3.2. Если литургический год представляет собой, как мы видели, нечто вроде мемориала деяниям Господа, выстроенного в соответствии с календарем, то чтение священного Писания является наиболее примечательным модусом, в котором каждый день и, в пределе, каждый час оказываются поставленными в отношение анамнезиса с тем или иным событием священной истории. Однако в соответствии с глубинной интенцией, определяющей христианскую литургию, чтение не ограничивается тем, что припоминает или отмечает прошедшие события, – оно делает «слово Господа» неким образом присутствующим, как если бы оно заново произносилось в этот момент живым божественным голосом. Cum sacrae scripturae in Ecclesia leguntur
, – сообщает Missale romanum, – Deus ipse ad populum suum loquitur et Christus, praesens in verbo suo, Evangelium annuntiat143. Анамнез, содержащийся в lectio, «представляет» в этимологическом смысле слова, то есть перформативным образом делает настоящей реальность читаемого.Этот перформативный характер
литургического чтения со всей ясностью выражен у Николая Кавасилы в его «Толковании божественной литургии». В читаемых или распеваемых словах, пишет он, «мы видим (horōmen) изображенного Христа и его дела и страдания ради нас; ибо в псалмопениях и в чтениях, как и во всех других действиях священника во время всего таинства, обозначается (sēmainetai) вся экономия Спасителя» (Cabasilas, p. 60). И если «вся мистагогия в целом является как единая икона единого тела, которой является жизнь Спасителя», песни и чтения означают и «доводят до [наших] глаз (yp’opsin agousa)» различные моменты экономии Христа (ibid., p. 62). Особая действенность lectio совпадает с ее двойным действием, которое заключается в том, чтобы в одно и то же время «освящать (hagiazein) верующих и означать экономию… Ибо, говоря вообще, божественными писаниями и боговдохновенными речениями являясь, эти песни и чтения освящают читающих и поющих, но, поскольку они были таким способом отобраны и упорядочены, они также имеют потенцию (dynamin) к другому и способны на обозначение (sēmasian) присутствия (parousias) и жизни Христа» (p. 132).То, что термин sēmasia
означает здесь нечто гораздо большее, чем просто «значение» в лингвистическом смысле, со всей ясностью показывает сам Кавасила, уточняющий, что чтения «показывают явление Господа tēn phanerosin tou Kyriou dēlousin» (p. 154 и 156). В соответствии с мессианической интенцией, имплицированной в словах Иисуса в эпизоде с чтением в назаретской синагоге, письмо исполняется в том, кто слушает чтение («сегодня исполнилось (pēplerōtai) писание сие в вашем слышании»). Именно по причине этой особой перформативной действенности слов в lectio они и могут, как это уже произошло в синагоге, получать освященный статус и представать в каноне мессы как oblatio rationabilis и logikē thysia, то есть словесная жертва.

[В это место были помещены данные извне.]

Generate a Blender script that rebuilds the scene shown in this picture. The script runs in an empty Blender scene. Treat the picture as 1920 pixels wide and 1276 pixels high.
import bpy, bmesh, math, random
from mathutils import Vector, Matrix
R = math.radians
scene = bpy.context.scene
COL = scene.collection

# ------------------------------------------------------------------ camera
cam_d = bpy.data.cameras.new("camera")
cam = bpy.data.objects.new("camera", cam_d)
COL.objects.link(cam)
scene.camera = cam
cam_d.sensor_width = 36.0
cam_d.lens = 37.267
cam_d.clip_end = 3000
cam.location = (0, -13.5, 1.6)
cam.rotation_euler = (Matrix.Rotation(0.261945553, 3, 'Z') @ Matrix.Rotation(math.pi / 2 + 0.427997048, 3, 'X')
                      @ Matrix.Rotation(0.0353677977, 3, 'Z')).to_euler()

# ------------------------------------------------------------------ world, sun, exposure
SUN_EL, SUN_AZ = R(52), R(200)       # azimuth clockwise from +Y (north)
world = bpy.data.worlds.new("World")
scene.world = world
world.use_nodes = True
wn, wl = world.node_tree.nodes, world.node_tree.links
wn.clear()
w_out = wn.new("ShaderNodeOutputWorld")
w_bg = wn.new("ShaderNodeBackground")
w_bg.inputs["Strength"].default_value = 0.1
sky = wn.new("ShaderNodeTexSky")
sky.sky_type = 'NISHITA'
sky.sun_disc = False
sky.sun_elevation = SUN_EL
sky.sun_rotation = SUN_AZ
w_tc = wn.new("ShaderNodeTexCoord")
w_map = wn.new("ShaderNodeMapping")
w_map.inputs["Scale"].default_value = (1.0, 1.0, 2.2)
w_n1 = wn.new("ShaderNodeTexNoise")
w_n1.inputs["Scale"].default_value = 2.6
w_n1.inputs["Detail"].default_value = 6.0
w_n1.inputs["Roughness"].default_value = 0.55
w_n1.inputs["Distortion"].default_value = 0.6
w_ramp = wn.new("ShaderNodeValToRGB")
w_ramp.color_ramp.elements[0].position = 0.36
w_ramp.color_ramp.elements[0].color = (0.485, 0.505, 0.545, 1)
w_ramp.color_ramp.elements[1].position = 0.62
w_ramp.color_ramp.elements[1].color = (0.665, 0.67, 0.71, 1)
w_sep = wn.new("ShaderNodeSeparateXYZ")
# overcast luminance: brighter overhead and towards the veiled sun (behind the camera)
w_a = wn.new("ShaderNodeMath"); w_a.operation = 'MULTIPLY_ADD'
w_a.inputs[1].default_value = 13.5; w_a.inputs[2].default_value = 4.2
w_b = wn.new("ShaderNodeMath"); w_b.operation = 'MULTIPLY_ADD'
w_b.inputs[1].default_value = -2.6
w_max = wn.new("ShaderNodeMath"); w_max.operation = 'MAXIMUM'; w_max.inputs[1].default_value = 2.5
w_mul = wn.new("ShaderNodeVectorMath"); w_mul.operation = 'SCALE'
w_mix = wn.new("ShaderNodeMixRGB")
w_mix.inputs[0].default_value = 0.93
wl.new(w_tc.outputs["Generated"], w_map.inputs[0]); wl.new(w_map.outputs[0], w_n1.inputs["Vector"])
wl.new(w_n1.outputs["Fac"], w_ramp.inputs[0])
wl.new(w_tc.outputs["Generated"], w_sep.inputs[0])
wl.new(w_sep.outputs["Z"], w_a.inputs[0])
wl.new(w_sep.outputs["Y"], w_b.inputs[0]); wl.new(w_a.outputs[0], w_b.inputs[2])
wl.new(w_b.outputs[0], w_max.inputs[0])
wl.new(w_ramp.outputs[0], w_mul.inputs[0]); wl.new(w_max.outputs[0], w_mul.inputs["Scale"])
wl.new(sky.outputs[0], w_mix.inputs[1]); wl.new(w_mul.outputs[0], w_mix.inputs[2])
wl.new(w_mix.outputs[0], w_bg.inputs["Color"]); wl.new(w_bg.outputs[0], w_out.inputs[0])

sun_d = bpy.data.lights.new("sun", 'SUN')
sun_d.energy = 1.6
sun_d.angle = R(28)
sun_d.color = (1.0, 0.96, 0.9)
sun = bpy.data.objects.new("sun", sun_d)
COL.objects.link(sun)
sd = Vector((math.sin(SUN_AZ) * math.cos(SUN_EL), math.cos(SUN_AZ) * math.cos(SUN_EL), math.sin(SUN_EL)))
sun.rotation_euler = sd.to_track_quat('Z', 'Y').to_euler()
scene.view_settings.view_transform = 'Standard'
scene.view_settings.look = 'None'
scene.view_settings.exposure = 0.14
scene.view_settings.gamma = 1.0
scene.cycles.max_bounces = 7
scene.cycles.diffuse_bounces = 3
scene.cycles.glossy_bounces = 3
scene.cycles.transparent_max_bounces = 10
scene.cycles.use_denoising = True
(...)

3.3. Если теперь мы вернемся к проблеме природы монашеских правил, то можем выдвинуть гипотезу, что «Правило Учителя», превращая правило в предмет lectio continua
, на самом деле решительно утверждает его литургический статус. Иными словами, текст правила – это такой текст, в котором не только письмо и чтение стремятся слиться воедино, но в котором письмо и жизнь [vita], бытие и проживание [vivere] так же становятся по-настоящему неразличимыми в форме всеохватной литургизации жизни и столь же всеохватного оживотворения литургии. Поэтому не имеет смысла изолировать в корпусе правила, как это делает Вогюэ, отдельный «литургический раздел», подчеркивая его объем и педантичность, «с которыми не смог бы сравниться ни один документ, предшествующий ordines romani» (Vogüé 2, I, p. 65). В правилах не может быть литургического раздела, поскольку, как мы видели, вся жизнь монаха превращена в богослужение и каждый аспект жизни в киновии артикулирован с той же скрупулезной тщательностью, что и предписания, касающиеся молитвы и чтения. Подобно тому, как meditatio делает lectio потенциально непрерывной, каждый жест монаха, любая самая непритязательная ручная деятельность, становятся духовной работой и приобретают литургический статус opus Dei. Именно в этой безостановочной литургии и заключается вызов и новизна монашества, которые Церковь не замедлит подхватить, стремясь ввести, пускай и в определенных рамках, также и в храмовый культ присущее монашеству тоталитарное требование.